A bomber plane moving at a horizontal speed of $20 m/s$ releases a bomb at a height of $80 m$ above ground as shown. At the same instant a Hunter starts running from a point below it, to catch the bomb at $10 m/s$. After two seconds he realized that he cannot make it, he stops running and immediately hold his gun and fires in such direction so that just before bomb hits the ground, bullet will hit it. What should be the firing speed of bullet? (Take $g = 10 m/s^2$ )

In $2 sec,$ horizontal distance travelled by bomb $=20\times 2=40m$. In $2 sec.$ vertical distance travelled by bomb $=\frac{1}{2}\times 10\times 2^2 =20m$.

In $2 sec,$ horizontal distance travelled by Hunter $= 10\times 2 = 20 m$. Time remaining for bomb to hit ground $=\sqrt{\frac{2\times 80}{10}}-2 =2 sec$.

Let $V_x$ and $V_y$ be the velocity components of bullet along horizontal and vertical direction. Thus we use.
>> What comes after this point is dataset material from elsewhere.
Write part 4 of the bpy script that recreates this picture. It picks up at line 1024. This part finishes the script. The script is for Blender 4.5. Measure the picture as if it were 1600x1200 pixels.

$\frac{2V_y}{g}=2\Rightarrow V_y=10 m/s$  

Considering the horizontal motion, The distance between bomb and bullet at t=2sec is 20m and relative speed is $\left(V_x-20\right)m/s$   

$\frac{20}{V_x-20}=2\Rightarrow V_x=30 m/s$

Thus velocity of firing is   $V=\sqrt{{V^2}_x+{V^2}_y}=10\sqrt{10} m/s$.